Off the Clock: Flags Are Flying Where This Music Professor Goes

Posted: December 10, 2007 at 1:00 am, Last Updated: November 30, -0001 at 12:00 am

By Ryann Doyle

Mark Camphouse
Mark Camphouse

The dictionary would label him as a vexilologist, but conducting and composition professor Mark Camphouse just calls himself a flag collector.

Camphouse collects flags of all kinds: state, colonial, international, political and sports. He says his hobby of collecting flags stems from his love for history and his interest in the meaning and appearance of different flags.

“Each flag tells a story about the unique development of a culture and their people. The story behind each one is as interesting and distinctive as its appearance,” says Camphouse.

flags
While Camphouse flies most of his flags from a 22-foot flagpole at home, he keeps a few small ones in his Mason office.
Photos by Evan Cantwell

While teaching at Radford University in the 1980s, Camphouse would fly different flags from his 22-foot flagpole rooted in his front yard. Children and students passing by his yard began to take notice of the flags as he changed them periodically. They started asking questions about the flags and became interested in each one. Camphouse enjoyed sharing the history and stories behind the flags, and when he moved to Manassas, Va., to teach at Mason, he brought his flagpole with him.
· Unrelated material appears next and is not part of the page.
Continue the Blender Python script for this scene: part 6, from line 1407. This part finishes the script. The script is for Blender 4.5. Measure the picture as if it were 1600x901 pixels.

As the seasons, holidays and sporting events change, so do the flags on the Camphouse pole. Camphouse says his Green Bay Packers flag has gotten its use this football season. There is only one flag, the Confederate flag, that Camphouse refuses to fly because of its negative connotation of racism and hatred.

Camphouse has about 50 flags, and he says he continues to collect them because they are colorful, fun and attract attention. His favorite flags are the red, white and blue British Union Jack flag, the Canadian flag with the maple leaf and the modern American flag.